A senior Labour minister has delivered a strikingly frank verdict on the challenges facing young Britons, bluntly stating that life is "s**t" for a generation caught between soaring housing costs and the financial burden of raising a family.
Minister's Candid X Post Highlights 'Impossible' Choices
Josh Simons, the Parliamentary Secretary for the Cabinet Office and co-founder of the Labour Growth Group, made the comments in a post on X on Friday, 5 December 2025. He was reacting to a news story detailing the immense costs associated with housing and parenthood.
Simons asserted that for well-educated individuals aged between 20 and 40, it has become "IMPOSSIBLE" to simultaneously save enough to buy a home and afford the expenses of having children. He linked to a report in The Times which suggested that raising a child can cost parents close to £250,000 in the first 18 years.
Further analysis from the investment platform MoneyFarm indicated that parents spend approximately £65,016 on their children between the ages of 15 and 18 alone. Simons, who is an MP and holds a PhD, said he "can vouch" for these financial difficulties and labelled the UK's declining birth rate a "BIG problem" requiring urgent attention.
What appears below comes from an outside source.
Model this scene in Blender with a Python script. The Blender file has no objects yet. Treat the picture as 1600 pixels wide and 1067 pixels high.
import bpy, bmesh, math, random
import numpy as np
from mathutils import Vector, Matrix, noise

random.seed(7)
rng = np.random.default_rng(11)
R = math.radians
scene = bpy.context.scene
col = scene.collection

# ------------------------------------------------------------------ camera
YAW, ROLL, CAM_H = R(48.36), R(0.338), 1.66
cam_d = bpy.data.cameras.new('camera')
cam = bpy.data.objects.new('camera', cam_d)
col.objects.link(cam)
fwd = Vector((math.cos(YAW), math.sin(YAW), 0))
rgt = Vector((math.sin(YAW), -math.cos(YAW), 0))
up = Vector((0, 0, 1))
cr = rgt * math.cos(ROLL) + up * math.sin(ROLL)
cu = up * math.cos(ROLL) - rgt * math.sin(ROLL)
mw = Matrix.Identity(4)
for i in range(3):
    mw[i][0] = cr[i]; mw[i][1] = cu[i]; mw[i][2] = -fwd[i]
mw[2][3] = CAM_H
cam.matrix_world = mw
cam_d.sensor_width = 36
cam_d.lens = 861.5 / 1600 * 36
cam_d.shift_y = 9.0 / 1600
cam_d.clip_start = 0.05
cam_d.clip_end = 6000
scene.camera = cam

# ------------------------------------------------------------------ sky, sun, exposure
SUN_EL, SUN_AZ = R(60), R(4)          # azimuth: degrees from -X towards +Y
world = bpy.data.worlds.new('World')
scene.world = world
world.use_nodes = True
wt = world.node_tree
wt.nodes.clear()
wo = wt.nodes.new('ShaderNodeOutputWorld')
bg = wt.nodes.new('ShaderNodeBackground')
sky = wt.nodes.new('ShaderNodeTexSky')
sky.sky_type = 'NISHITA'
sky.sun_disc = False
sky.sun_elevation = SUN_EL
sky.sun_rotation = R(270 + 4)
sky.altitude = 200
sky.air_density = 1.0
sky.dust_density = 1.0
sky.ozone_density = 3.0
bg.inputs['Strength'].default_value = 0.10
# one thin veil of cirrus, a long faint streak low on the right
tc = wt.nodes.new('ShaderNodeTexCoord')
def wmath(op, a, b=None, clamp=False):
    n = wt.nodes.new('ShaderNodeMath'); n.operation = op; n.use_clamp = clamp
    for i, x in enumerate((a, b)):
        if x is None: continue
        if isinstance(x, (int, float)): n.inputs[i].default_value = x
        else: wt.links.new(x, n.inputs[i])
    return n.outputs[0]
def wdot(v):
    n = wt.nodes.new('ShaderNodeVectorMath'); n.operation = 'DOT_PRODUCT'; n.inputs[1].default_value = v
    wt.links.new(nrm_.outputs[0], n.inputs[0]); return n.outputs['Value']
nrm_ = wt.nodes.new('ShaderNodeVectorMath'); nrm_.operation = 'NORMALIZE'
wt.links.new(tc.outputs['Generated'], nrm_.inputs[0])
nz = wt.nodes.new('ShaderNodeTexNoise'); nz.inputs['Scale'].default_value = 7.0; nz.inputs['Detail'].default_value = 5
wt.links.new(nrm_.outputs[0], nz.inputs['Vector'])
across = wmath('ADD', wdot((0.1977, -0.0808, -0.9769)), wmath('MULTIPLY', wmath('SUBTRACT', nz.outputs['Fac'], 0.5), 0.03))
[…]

Record Low Fertility and a Tax Squeeze on the Young
Official figures underscore the scale of the issue. Data from the Office for National Statistics shows the UK's fertility rate fell to a record low in 2024, with women expected to have an average of 1.41 children. This was a slight drop from 1.42 in 2023, with the most significant decline seen among women aged 25 to 29.
Compounding the problem, analysis by City AM suggests decisions made by Chancellor Rachel Reeves in the Budget will squeeze the incomes of young professionals over the next five years. It projects that a graduate earning 50% above the median wage for their age, who turned 30 in 2020, will pay around half as much in combined tax and student loan repayments as an equivalent graduate turning 30 in 2030.
This is largely due to the continued freeze on income tax thresholds until 2031, which is pulling millions into higher tax brackets. Separate data highlighted by The Economist reveals stark generational disparities, showing a person with a master's degree on a £30,000 salary faces a marginal tax rate of 43%, while someone over 66 in the same job pays just 20%.
Broader Economic Pressures on Graduates
The challenges extend beyond taxation. Data from Indeed and other job platforms indicates that graduate hiring is weakening at a faster rate than the broader UK economy, adding pressure on those entering the job market.
Economists have frequently pointed to Labour's policy decisions as contributing factors. These include significant increases to the national living wage and a £25bn rise in employers' National Insurance contributions, a measure often criticised as an effective employment tax that can dampen hiring.
The confluence of high personal debt, a strained housing market, rising living costs, and a complex tax landscape paints a difficult picture for young adults, a reality now openly acknowledged at the highest levels of government.